## Available data
------------------------------------------------------------------------

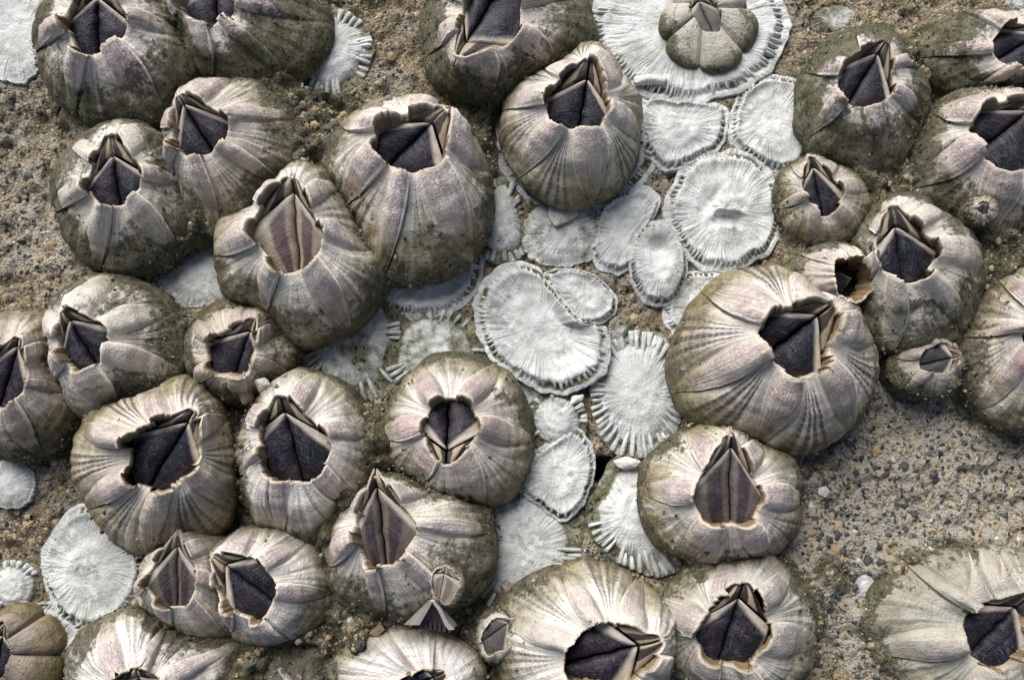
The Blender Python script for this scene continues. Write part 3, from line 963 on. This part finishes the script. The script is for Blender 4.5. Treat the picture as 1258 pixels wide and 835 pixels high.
        Uu = np.concatenate([U, np.broadcast_to(U[:1], (nin + 1, nc))], 0)
        Ii = np.concatenate([isr, np.broadcast_to(isr[:1], (nin + 1, nc))], 0)
        geo = np.stack([Ii, innm, Tt, Uu], -1)
        par = np.broadcast_to(np.array([silt, white, stripe, pink]), (nr, nc, 4))
        par2 = np.broadcast_to(np.array([brown, rs.rand(), o_.get('grey', 0), tone]), (nr, nc, 4))
        link('wall_plate', mesh('wall_plate', Vv, grid_q(nr, nc), M_SHELL, {'geo': geo, 'par': par, 'par2': par2}), root)
    # grit stuck to the flanks
    ng = int(900 * R * (0.35 + max(silt, 0)))
    tg = rs.beta(1.1, 2.2, ng) * 0.9
    ag = rs.uniform(-PI, PI, ng)
    pg = surf(ag, tg)
    kg = fbm(pg, 1.6, 3, idx + 90) + rs.uniform(-.3, .3, ng) > (0.1 - 0.5 * silt)
    pg, ag = pg[kg], ag[kg]
    if white > .7:
        pg = pg[::4]; ag = ag[::4]
    if len(pg) and lobe < .5:
        ng = len(pg)
        sg_ = rs.lognormal(math.log(.014), .4, ng).clip(.006, .035)
        oc_ = np.array([(1, 0, 0), (0, 1, 0), (-1, 0, 0), (0, -1, 0), (0, 0, 1), (0, 0, -1)], float)
        vg = oc_[None] * sg_[:, None, None] * rs.uniform(.6, 1.3, (ng, 6, 1)) + (pg - org)[:, None] \
            + np.stack([np.cos(ag), np.sin(ag), 0 * ag + .4], -1)[:, None] * 0.022 * R
        fg = np.array([(0, 1, 4), (1, 2, 4), (2, 3, 4), (3, 0, 4), (1, 0, 5), (2, 1, 5), (3, 2, 5), (0, 3, 5)])
        fg = (fg[None] + (np.arange(ng) * 6)[:, None, None]).reshape(-1, 3)
        gt = link('grit', mesh('grit', vg, fg, M_SILT, None, False, np.repeat(rs.choice(3, ng, p=[.35, .45, .2]), 8)), root)
        gt['kind'] = 'stuff'
    # closed plates in the opening
    zc = np.array([0, 0, 0.0])
    Am = np.array([ca[0], ca[1], A[:, 2].mean()])
    ins = 1.0
    Q = Am + (A - Am) * np.array([ins, ins, 1])
    dep = np.array([0.10, .13, .15, .15, .13]) * R * rs.uniform(.75, 1.35)
    Q[:, 2] -= dep
    Tp, L, LL, RR_, R2 = Q
    Mm = LL + (RR_ - LL) * rs.uniform(.34, .66)
    Mm = Mm + (Mm - Am) * np.array([.05, .05, 0])
    ks = rs.uniform(.18, .36)
    Ap = Tp + (Mm - Tp) * ks
    Ap[2] = Am[2] - 0.015 * R
    obr, pale = o_.get('obr', 0), o_.get('pale', 0)
    side = np.array([L - R2])[0]
    side = side / np.linalg.norm(side)
    gap = 0.012 * R

    def patch(name, f, ter, nu=18, nv=26):
        u, v = np.meshgrid(np.linspace(0, 1, nu), np.linspace(0, 1, nv))
        p = f(u, v)
        # turned-down border gives each plate its thickness
        full = np.zeros((nv + 2, nu + 2, 3)); full[1:-1, 1:-1] = p
        full[0, 1:-1] = p[0]; full[-1, 1:-1] = p[-1]; full[1:-1, 0] = p[:, 0]; full[1:-1, -1] = p[:, -1]
        full[0, 0] = p[0, 0]; full[0, -1] = p[0, -1]; full[-1, 0] = p[-1, 0]; full[-1, -1] = p[-1, -1]
        full[0, :, 2] -= .1 * R; full[-1, :, 2] -= .1 * R; full[1:-1, 0, 2] -= .1 * R; full[1:-1, -1, 2] -= .1 * R
        uu = np.clip(np.pad(u, 1, mode='edge'), 0, 1); vv = np.clip(np.pad(v, 1, mode='edge'), 0, 1)
        geo = np.stack([uu, vv, 0 * uu + ter, 0 * uu + obr], -1)
        par = np.broadcast_to(np.array([o_.get('band', rs.rand()), pale, 0, 0]), geo.shape)
        link(name, mesh(name, full - org, grid_q(nv + 2, nu + 2), M_OPER, {'geo': geo, 'par': par}), root)

    def lerp(a, c, f):
        return a + (c - a) * f[..., None]

    if o_.get('broken'):
        def f(u, v):
            p = lerp(lerp(L, Am, v), lerp(LL, Mm, v), u)
            p[..., 2] += R * (-.35 + .3 * v * (1 - u) + .05 * noise(p, 6, idx))
            return p
        patch('scutum', f, 0)
        return
    for sg, Lo, LLo in ((1, L, LL), (-1, R2, RR_)):
        def f(u, v):
            a_, m_ = Ap + side * sg * gap, Mm + side * sg * gap
            p = lerp(lerp(a_, m_, v), lerp(Lo, LLo, v), u)
            out = (Lo + LLo) / 2 - Am
            p += (out * 0.13)[None, None] * (u * np.sin(PI * v))[..., None] * np.array([1, 1, 0])
            st = v * 11 + 0.6 * noise(p, 4, idx)
            p[..., 2] += R * (0.055 * np.sin(PI * u) * np.sin(PI * np.clip(v, 0, 1)) + 0.004 * (st - np.floor(st)) + 0.006 * noise(p, 12, idx))
            p[..., 2] -= R * 0.03 * np.exp(-u / 0.05)
            jj = 0.012 * R * noise(np.stack([v * 9, 0 * v, 0 * v], -1), 1.0, idx) * (1 - u)
            p += side * jj[..., None]
            return p

        def g(u, v):
            a_ = Ap + side * sg * gap * 1.2
            tp = Tp + side * sg * gap * 1.2
            m = 0.10
            low_in, low_out = lerp(a_, tp, 0 * u + m), lerp(Lo, Tp, 0 * u + 0.13)
            p = lerp(lerp(tp, low_in, v), lerp(tp, low_out, v), u)
            p[..., 2] += R * (0.05 * np.sin(PI * v) + 0.04 * np.abs(np.sin(u * 3.6)) * v + 0.008 * noise(p, 9, idx))
            p[..., 2] += R * 0.0
            return p
        patch('scutum', f, 0)
        patch('tergum', g, 1, 16, 16)
    if o_.get('spines'):
        for (bx, by, tx, ty, w) in ((1199, 738, 1190, 678, .15), (1232, 730, 1228, 683, .12)):
            p0, p1 = at(bx, by, ztop * .98), at(tx, ty, ztop * 1.15)
            ns, nc = 14, 14
            ax = p1 - p0
            sx = np.cross(ax, [0, 0, 1]); sx /= np.linalg.norm(sx)
            sz = np.array([0, 0, 1.0])
            V = []
            for s in range(ns):
                f_ = s / (ns - 1)
                rad = w * (1 - f_) ** 1.5 + .008
                c_ = p0 + ax * f_ + sz * 0.06 * math.sin(PI * f_)
                for a in np.linspace(0, TAU, nc, endpoint=False):
                    V.append(c_ + sx * math.cos(a) * rad + sz * math.sin(a) * rad * .7 - org)
            V = np.array(V).reshape(ns, nc, 3)
            geo = np.stack([np.full((ns, nc), .6), np.zeros((ns, nc)), np.full((ns, nc), .8), np.zeros((ns, nc))], -1)
            par = np.broadcast_to(np.array([0, .4, .0, .6]), geo.shape)
            link('spine', mesh('spine', V, grid_q(ns, nc, True), M_SHELL, {'geo': geo, 'par': par, 'par2': par * 0}), root)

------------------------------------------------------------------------

## Brief
Set the data above down again exactly as given, with no pictures.

## Reply
The Blender Python script for this scene continues. Write part 3, from line 963 on. This part finishes the script. The script is for Blender 4.5. Treat the picture as 1258 pixels wide and 835 pixels high.
        Uu = np.concatenate([U, np.broadcast_to(U[:1], (nin + 1, nc))], 0)
        Ii = np.concatenate([isr, np.broadcast_to(isr[:1], (nin + 1, nc))], 0)
        geo = np.stack([Ii, innm, Tt, Uu], -1)
        par = np.broadcast_to(np.array([silt, white, stripe, pink]), (nr, nc, 4))
        par2 = np.broadcast_to(np.array([brown, rs.rand(), o_.get('grey', 0), tone]), (nr, nc, 4))
        link('wall_plate', mesh('wall_plate', Vv, grid_q(nr, nc), M_SHELL, {'geo': geo, 'par': par, 'par2': par2}), root)
    # grit stuck to the flanks
    ng = int(900 * R * (0.35 + max(silt, 0)))
    tg = rs.beta(1.1, 2.2, ng) * 0.9
    ag = rs.uniform(-PI, PI, ng)
    pg = surf(ag, tg)
    kg = fbm(pg, 1.6, 3, idx + 90) + rs.uniform(-.3, .3, ng) > (0.1 - 0.5 * silt)
    pg, ag = pg[kg], ag[kg]
    if white > .7:
        pg = pg[::4]; ag = ag[::4]
    if len(pg) and lobe < .5:
        ng = len(pg)
        sg_ = rs.lognormal(math.log(.014), .4, ng).clip(.006, .035)
        oc_ = np.array([(1, 0, 0), (0, 1, 0), (-1, 0, 0), (0, -1, 0), (0, 0, 1), (0, 0, -1)], float)
        vg = oc_[None] * sg_[:, None, None] * rs.uniform(.6, 1.3, (ng, 6, 1)) + (pg - org)[:, None] \
            + np.stack([np.cos(ag), np.sin(ag), 0 * ag + .4], -1)[:, None] * 0.022 * R
        fg = np.array([(0, 1, 4), (1, 2, 4), (2, 3, 4), (3, 0, 4), (1, 0, 5), (2, 1, 5), (3, 2, 5), (0, 3, 5)])
        fg = (fg[None] + (np.arange(ng) * 6)[:, None, None]).reshape(-1, 3)
        gt = link('grit', mesh('grit', vg, fg, M_SILT, None, False, np.repeat(rs.choice(3, ng, p=[.35, .45, .2]), 8)), root)
        gt['kind'] = 'stuff'
    # closed plates in the opening
    zc = np.array([0, 0, 0.0])
    Am = np.array([ca[0], ca[1], A[:, 2].mean()])
    ins = 1.0
    Q = Am + (A - Am) * np.array([ins, ins, 1])
    dep = np.array([0.10, .13, .15, .15, .13]) * R * rs.uniform(.75, 1.35)
    Q[:, 2] -= dep
    Tp, L, LL, RR_, R2 = Q
    Mm = LL + (RR_ - LL) * rs.uniform(.34, .66)
    Mm = Mm + (Mm - Am) * np.array([.05, .05, 0])
    ks = rs.uniform(.18, .36)
    Ap = Tp + (Mm - Tp) * ks
    Ap[2] = Am[2] - 0.015 * R
    obr, pale = o_.get('obr', 0), o_.get('pale', 0)
    side = np.array([L - R2])[0]
    side = side / np.linalg.norm(side)
    gap = 0.012 * R

    def patch(name, f, ter, nu=18, nv=26):
        u, v = np.meshgrid(np.linspace(0, 1, nu), np.linspace(0, 1, nv))
        p = f(u, v)
        # turned-down border gives each plate its thickness
        full = np.zeros((nv + 2, nu + 2, 3)); full[1:-1, 1:-1] = p
        full[0, 1:-1] = p[0]; full[-1, 1:-1] = p[-1]; full[1:-1, 0] = p[:, 0]; full[1:-1, -1] = p[:, -1]
        full[0, 0] = p[0, 0]; full[0, -1] = p[0, -1]; full[-1, 0] = p[-1, 0]; full[-1, -1] = p[-1, -1]
        full[0, :, 2] -= .1 * R; full[-1, :, 2] -= .1 * R; full[1:-1, 0, 2] -= .1 * R; full[1:-1, -1, 2] -= .1 * R
        uu = np.clip(np.pad(u, 1, mode='edge'), 0, 1); vv = np.clip(np.pad(v, 1, mode='edge'), 0, 1)
        geo = np.stack([uu, vv, 0 * uu + ter, 0 * uu + obr], -1)
        par = np.broadcast_to(np.array([o_.get('band', rs.rand()), pale, 0, 0]), geo.shape)
        link(name, mesh(name, full - org, grid_q(nv + 2, nu + 2), M_OPER, {'geo': geo, 'par': par}), root)

    def lerp(a, c, f):
        return a + (c - a) * f[..., None]

    if o_.get('broken'):
        def f(u, v):
            p = lerp(lerp(L, Am, v), lerp(LL, Mm, v), u)
            p[..., 2] += R * (-.35 + .3 * v * (1 - u) + .05 * noise(p, 6, idx))
            return p
        patch('scutum', f, 0)
        return
    for sg, Lo, LLo in ((1, L, LL), (-1, R2, RR_)):
        def f(u, v):
            a_, m_ = Ap + side * sg * gap, Mm + side * sg * gap
            p = lerp(lerp(a_, m_, v), lerp(Lo, LLo, v), u)
            out = (Lo + LLo) / 2 - Am
            p += (out * 0.13)[None, None] * (u * np.sin(PI * v))[..., None] * np.array([1, 1, 0])
            st = v * 11 + 0.6 * noise(p, 4, idx)
            p[..., 2] += R * (0.055 * np.sin(PI * u) * np.sin(PI * np.clip(v, 0, 1)) + 0.004 * (st - np.floor(st)) + 0.006 * noise(p, 12, idx))
            p[..., 2] -= R * 0.03 * np.exp(-u / 0.05)
            jj = 0.012 * R * noise(np.stack([v * 9, 0 * v, 0 * v], -1), 1.0, idx) * (1 - u)
            p += side * jj[..., None]
            return p

        def g(u, v):
            a_ = Ap + side * sg * gap * 1.2
            tp = Tp + side * sg * gap * 1.2
            m = 0.10
            low_in, low_out = lerp(a_, tp, 0 * u + m), lerp(Lo, Tp, 0 * u + 0.13)
            p = lerp(lerp(tp, low_in, v), lerp(tp, low_out, v), u)
            p[..., 2] += R * (0.05 * np.sin(PI * v) + 0.04 * np.abs(np.sin(u * 3.6)) * v + 0.008 * noise(p, 9, idx))
            p[..., 2] += R * 0.0
            return p
        patch('scutum', f, 0)
        patch('tergum', g, 1, 16, 16)
    if o_.get('spines'):
        for (bx, by, tx, ty, w) in ((1199, 738, 1190, 678, .15), (1232, 730, 1228, 683, .12)):
            p0, p1 = at(bx, by, ztop * .98), at(tx, ty, ztop * 1.15)
            ns, nc = 14, 14
            ax = p1 - p0
            sx = np.cross(ax, [0, 0, 1]); sx /= np.linalg.norm(sx)
            sz = np.array([0, 0, 1.0])
            V = []
            for s in range(ns):
                f_ = s / (ns - 1)
                rad = w * (1 - f_) ** 1.5 + .008
                c_ = p0 + ax * f_ + sz * 0.06 * math.sin(PI * f_)
                for a in np.linspace(0, TAU, nc, endpoint=False):
                    V.append(c_ + sx * math.cos(a) * rad + sz * math.sin(a) * rad * .7 - org)
            V = np.array(V).reshape(ns, nc, 3)
            geo = np.stack([np.full((ns, nc), .6), np.zeros((ns, nc)), np.full((ns, nc), .8), np.zeros((ns, nc))], -1)
            par = np.broadcast_to(np.array([0, .4, .0, .6]), geo.shape)
            link('spine', mesh('spine', V, grid_q(ns, nc, True), M_SHELL, {'geo': geo, 'par': par, 'par2': par * 0}), root)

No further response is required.